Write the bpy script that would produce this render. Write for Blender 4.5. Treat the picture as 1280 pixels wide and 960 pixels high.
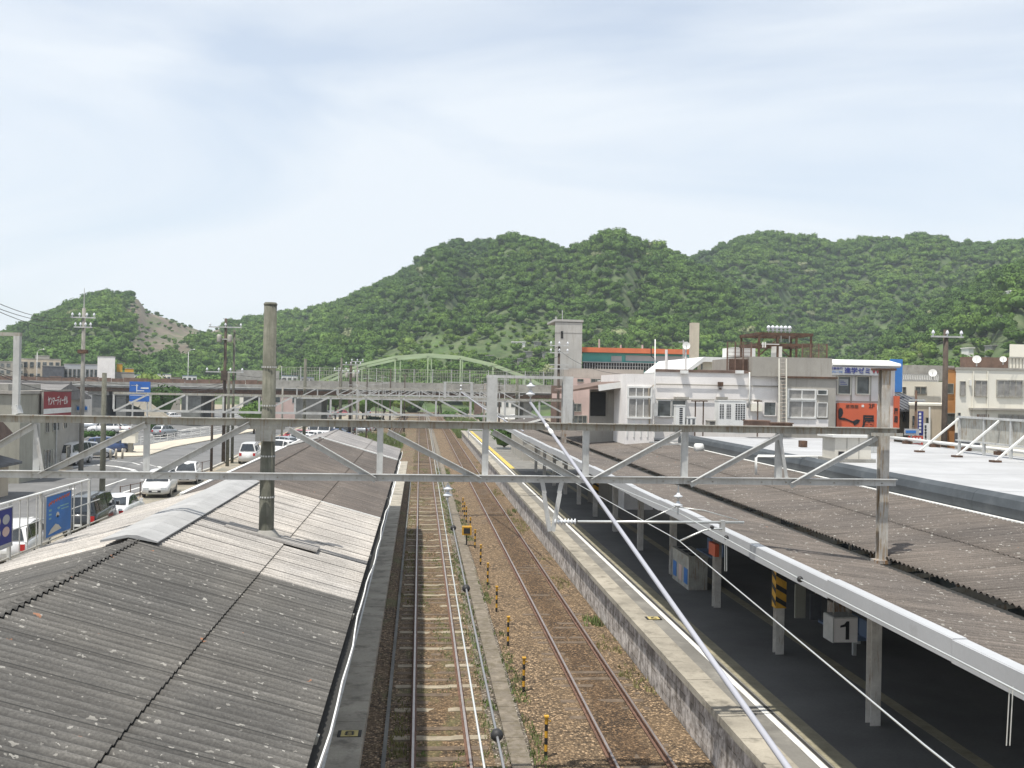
import bpy, math, random
import numpy as np
from mathutils import Vector, Matrix
from math import radians, sin, cos, pi
random.seed(7)
RNG = np.random.default_rng(11)
scene = bpy.context.scene
for o in list(bpy.data.objects): bpy.data.objects.remove(o)
COL = scene.collection

# ---------------------------------------------------------------- camera
EYE = 7.28
YAW, PITCH, ROLL = radians(5.28), radians(0.18), radians(1.05)
FPX = 1244.0                                   # focal length in photo pixels (35 mm on a 36 mm sensor)
FWD = Vector((sin(YAW)*cos(PITCH), cos(YAW)*cos(PITCH), sin(PITCH)))
R0 = Vector((cos(YAW), -sin(YAW), 0)); U0 = R0.cross(FWD)
RT = R0*cos(ROLL) + U0*sin(ROLL); UP = U0*cos(ROLL) - R0*sin(ROLL)
cd = bpy.data.cameras.new('camera'); cam = bpy.data.objects.new('camera', cd); COL.objects.link(cam)
cd.sensor_width = 36; cd.lens = FPX/1280*36; cd.clip_start = 0.1; cd.clip_end = 9000
cam.matrix_world = Matrix(((RT.x, UP.x, -FWD.x, 0), (RT.y, UP.y, -FWD.y, 0), (RT.z, UP.z, -FWD.z, EYE), (0, 0, 0, 1)))
scene.camera = cam

# ---------------------------------------------------------------- light
SUN = Vector((-0.26, -0.25, 1.0)).normalized()
world = bpy.data.worlds.new('World'); scene.world = world; world.use_nodes = True
wn = world.node_tree.nodes; wl = world.node_tree.links; wn.clear()
sky = wn.new('ShaderNodeTexSky'); sky.sky_type = 'NISHITA'; sky.sun_disc = False
sky.sun_elevation = math.asin(SUN.z); sky.sun_rotation = math.atan2(SUN.x, SUN.y)
sky.air_density = 1.0; sky.dust_density = 1.5; sky.ozone_density = 1.2
skyb = wn.new('ShaderNodeBackground'); skyb.inputs['Strength'].default_value = 0.145
wl.new(sky.outputs[0], skyb.inputs['Color'])
clb = wn.new('ShaderNodeBackground'); clb.inputs['Color'].default_value = (0.86, 0.90, 0.95, 1); clb.inputs['Strength'].default_value = 0.92
tc = wn.new('ShaderNodeTexCoord')
mp = wn.new('ShaderNodeMapping'); mp.inputs['Scale'].default_value = (0.9, 1.3, 3.8); mp.inputs['Rotation'].default_value = (0.12, 0.16, 0.4)
wl.new(tc.outputs['Generated'], mp.inputs['Vector'])
n1 = wn.new('ShaderNodeTexNoise'); n1.inputs['Scale'].default_value = 1.5; n1.inputs['Detail'].default_value = 7; n1.inputs['Roughness'].default_value = 0.48; n1.inputs['Distortion'].default_value = 0.8
wl.new(mp.outputs[0], n1.inputs['Vector'])
cr = wn.new('ShaderNodeValToRGB'); cr.color_ramp.elements[0].position = 0.40; cr.color_ramp.elements[0].color = (0.46, 0.46, 0.46, 1)
cr.color_ramp.elements[1].position = 0.60; cr.color_ramp.elements[1].color = (0.93, 0.93, 0.93, 1)
wl.new(n1.outputs['Fac'], cr.inputs['Fac'])
mx = wn.new('ShaderNodeMixShader'); wl.new(cr.outputs[0], mx.inputs[0]); wl.new(skyb.outputs[0], mx.inputs[1]); wl.new(clb.outputs[0], mx.inputs[2])
wo = wn.new('ShaderNodeOutputWorld'); wl.new(mx.outputs[0], wo.inputs['Surface'])
sd = bpy.data.lights.new('sun', 'SUN'); sd.energy = 4.8; sd.angle = radians(0.8); sd.color = (1.0, 0.95, 0.87)
so = bpy.data.objects.new('sun', sd); COL.objects.link(so); so.rotation_euler = SUN.to_track_quat('Z', 'Y').to_euler(); so.location = (0, 0, 60)
scene.view_settings.view_transform = 'Standard'; scene.view_settings.look = 'None'
scene.view_settings.exposure = 0.22; scene.view_settings.gamma = 1; scene.view_settings.use_curve_mapping = False
scene.render.engine = 'CYCLES'
scene.cycles.use_denoising = True
scene.cycles.max_bounces = 6; scene.cycles.diffuse_bounces = 3; scene.cycles.volume_bounces = 1; scene.cycles.transparent_max_bounces = 6

# ---------------------------------------------------------------- helpers
def ray(px, py):
    return FWD + RT*((px-640)/FPX) - UP*((py-480)/FPX)
def PY(px, py, Y):
    d = ray(px, py); return Vector((0, 0, EYE)) + d*(Y/d.y)
def PX(px, py, X):
    d = ray(px, py); return Vector((0, 0, EYE)) + d*(X/d.x)
def PZ(px, py, z):
    d = ray(px, py); return Vector((0, 0, EYE)) + d*((z-EYE)/d.z)
GZ = -0.2                                       # level of the ground beside the tracks

def setp(o, label=None, cat=None, group=None, kind=None):
    if label: o['label'] = label
    if cat: o['category'] = cat
    if group: o['group'] = group
    if kind: o['kind'] = kind
    return o
def thing(name, label, cat, loc=(0, 0, 0), rz=0, group=None):
    o = bpy.data.objects.new(name, None); COL.objects.link(o)
    o.location = loc; o.rotation_euler = (0, 0, rz); o.empty_display_size = 0.2
    return setp(o, label, cat, group)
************
Exercise ::
Each line of the data should be quoted exactly, with pictures left out.

Output of the exercise ::
Write the bpy script that would produce this render. Write for Blender 4.5. Treat the picture as 1280 pixels wide and 960 pixels high.
import bpy, math, random
import numpy as np
from mathutils import Vector, Matrix
from math import radians, sin, cos, pi
random.seed(7)
RNG = np.random.default_rng(11)
scene = bpy.context.scene
for o in list(bpy.data.objects): bpy.data.objects.remove(o)
COL = scene.collection

# ---------------------------------------------------------------- camera
EYE = 7.28
YAW, PITCH, ROLL = radians(5.28), radians(0.18), radians(1.05)
FPX = 1244.0                                   # focal length in photo pixels (35 mm on a 36 mm sensor)
FWD = Vector((sin(YAW)*cos(PITCH), cos(YAW)*cos(PITCH), sin(PITCH)))
R0 = Vector((cos(YAW), -sin(YAW), 0)); U0 = R0.cross(FWD)
RT = R0*cos(ROLL) + U0*sin(ROLL); UP = U0*cos(ROLL) - R0*sin(ROLL)
cd = bpy.data.cameras.new('camera'); cam = bpy.data.objects.new('camera', cd); COL.objects.link(cam)
cd.sensor_width = 36; cd.lens = FPX/1280*36; cd.clip_start = 0.1; cd.clip_end = 9000
cam.matrix_world = Matrix(((RT.x, UP.x, -FWD.x, 0), (RT.y, UP.y, -FWD.y, 0), (RT.z, UP.z, -FWD.z, EYE), (0, 0, 0, 1)))
scene.camera = cam

# ---------------------------------------------------------------- light
SUN = Vector((-0.26, -0.25, 1.0)).normalized()
world = bpy.data.worlds.new('World'); scene.world = world; world.use_nodes = True
wn = world.node_tree.nodes; wl = world.node_tree.links; wn.clear()
sky = wn.new('ShaderNodeTexSky'); sky.sky_type = 'NISHITA'; sky.sun_disc = False
sky.sun_elevation = math.asin(SUN.z); sky.sun_rotation = math.atan2(SUN.x, SUN.y)
sky.air_density = 1.0; sky.dust_density = 1.5; sky.ozone_density = 1.2
skyb = wn.new('ShaderNodeBackground'); skyb.inputs['Strength'].default_value = 0.145
wl.new(sky.outputs[0], skyb.inputs['Color'])
clb = wn.new('ShaderNodeBackground'); clb.inputs['Color'].default_value = (0.86, 0.90, 0.95, 1); clb.inputs['Strength'].default_value = 0.92
tc = wn.new('ShaderNodeTexCoord')
mp = wn.new('ShaderNodeMapping'); mp.inputs['Scale'].default_value = (0.9, 1.3, 3.8); mp.inputs['Rotation'].default_value = (0.12, 0.16, 0.4)
wl.new(tc.outputs['Generated'], mp.inputs['Vector'])
n1 = wn.new('ShaderNodeTexNoise'); n1.inputs['Scale'].default_value = 1.5; n1.inputs['Detail'].default_value = 7; n1.inputs['Roughness'].default_value = 0.48; n1.inputs['Distortion'].default_value = 0.8
wl.new(mp.outputs[0], n1.inputs['Vector'])
cr = wn.new('ShaderNodeValToRGB'); cr.color_ramp.elements[0].position = 0.40; cr.color_ramp.elements[0].color = (0.46, 0.46, 0.46, 1)
cr.color_ramp.elements[1].position = 0.60; cr.color_ramp.elements[1].color = (0.93, 0.93, 0.93, 1)
wl.new(n1.outputs['Fac'], cr.inputs['Fac'])
mx = wn.new('ShaderNodeMixShader'); wl.new(cr.outputs[0], mx.inputs[0]); wl.new(skyb.outputs[0], mx.inputs[1]); wl.new(clb.outputs[0], mx.inputs[2])
wo = wn.new('ShaderNodeOutputWorld'); wl.new(mx.outputs[0], wo.inputs['Surface'])
sd = bpy.data.lights.new('sun', 'SUN'); sd.energy = 4.8; sd.angle = radians(0.8); sd.color = (1.0, 0.95, 0.87)
so = bpy.data.objects.new('sun', sd); COL.objects.link(so); so.rotation_euler = SUN.to_track_quat('Z', 'Y').to_euler(); so.location = (0, 0, 60)
scene.view_settings.view_transform = 'Standard'; scene.view_settings.look = 'None'
scene.view_settings.exposure = 0.22; scene.view_settings.gamma = 1; scene.view_settings.use_curve_mapping = False
scene.render.engine = 'CYCLES'
scene.cycles.use_denoising = True
scene.cycles.max_bounces = 6; scene.cycles.diffuse_bounces = 3; scene.cycles.volume_bounces = 1; scene.cycles.transparent_max_bounces = 6

# ---------------------------------------------------------------- helpers
def ray(px, py):
    return FWD + RT*((px-640)/FPX) - UP*((py-480)/FPX)
def PY(px, py, Y):
    d = ray(px, py); return Vector((0, 0, EYE)) + d*(Y/d.y)
def PX(px, py, X):
    d = ray(px, py); return Vector((0, 0, EYE)) + d*(X/d.x)
def PZ(px, py, z):
    d = ray(px, py); return Vector((0, 0, EYE)) + d*((z-EYE)/d.z)
GZ = -0.2                                       # level of the ground beside the tracks

def setp(o, label=None, cat=None, group=None, kind=None):
    if label: o['label'] = label
    if cat: o['category'] = cat
    if group: o['group'] = group
    if kind: o['kind'] = kind
    return o
def thing(name, label, cat, loc=(0, 0, 0), rz=0, group=None):
    o = bpy.data.objects.new(name, None); COL.objects.link(o)
    o.location = loc; o.rotation_euler = (0, 0, rz); o.empty_display_size = 0.2
    return setp(o, label, cat, group)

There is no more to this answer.